Anwar mengatakan dari 74.093 desa itu ada 5 kepala desa yang memiliki Ijasah S3. Tingkat pendidikan kepala desa yang rendah menjadi persoalan untuk kebutuhan menyusun APBDes ini. Dari Kemendes, kata Anwar, juga akan membuka pelatihan Grand Master untuk para kepala desa.

"Jadi nanti kami akan melatih para trainer-trainer ketika tenaga pendamping desa mulai desember 2017 lah, mereka melakukan tugas dan fungsinya," ujar Anwar.

Adapun fasilitas pendampingan bagi tiap kepala desa, Anwar mengaku tidak bisa memaksakan 1 orang didampingi 1 pendamping. Sebab permasalahannya adalah anggaran negara tidak cukup untuk membiayai para pendamping tersebut.

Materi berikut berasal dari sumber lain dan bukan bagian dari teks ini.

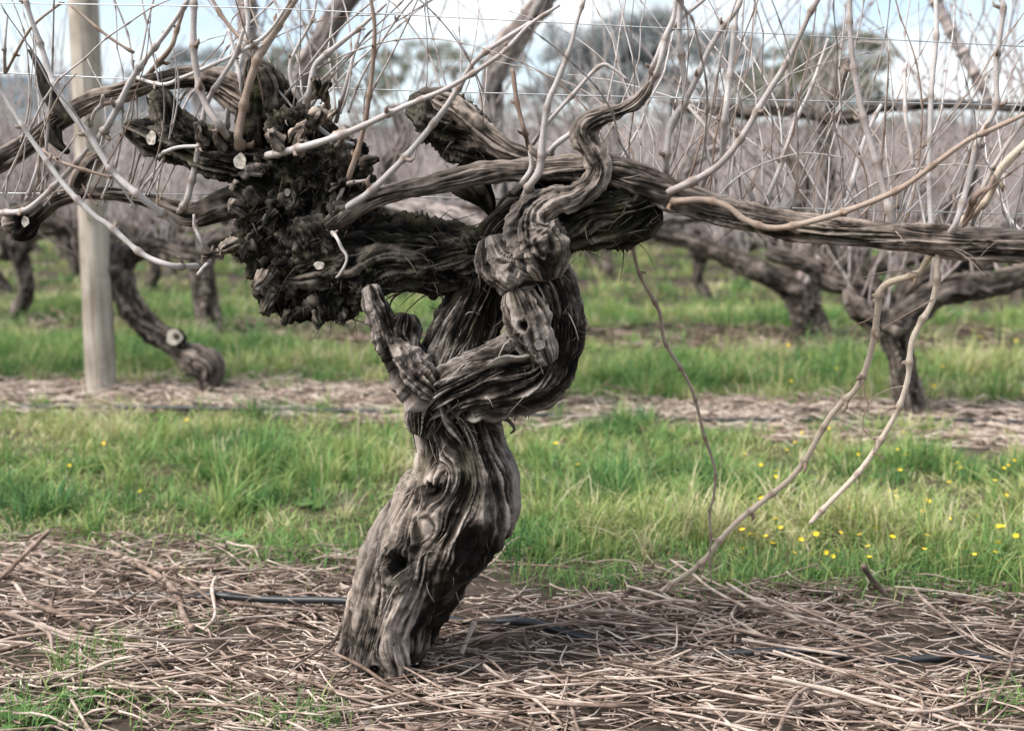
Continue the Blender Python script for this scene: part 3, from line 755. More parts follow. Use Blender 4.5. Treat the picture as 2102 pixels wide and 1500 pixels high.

"Keinginan kami satu desa satu pendamping, tapi berdasarkan kekuatan anggaran sampai saat ini akan sangat berat, sehingga sementara, 2 sampai 3 desa baru akan 1 pendamping," ujar Anwar. 

Jadi menurut Gus Zakky bila ingin sukses dalam penggunaan dana desa, Pengawasanya harus maksimal jangan hanya dibebankan pada KPK, Kepolisian dan Kejaksaan saja, tetapi semua elemen masyarakat  dan instansi terkait harus turut serta untuk mewaspadai terkait penggunaan dana desa tersebut agar dalam pelaksanaanya benar-benar dimanfaatkan sesuai dengan harapan dan aturan yang ada" pungkasnya.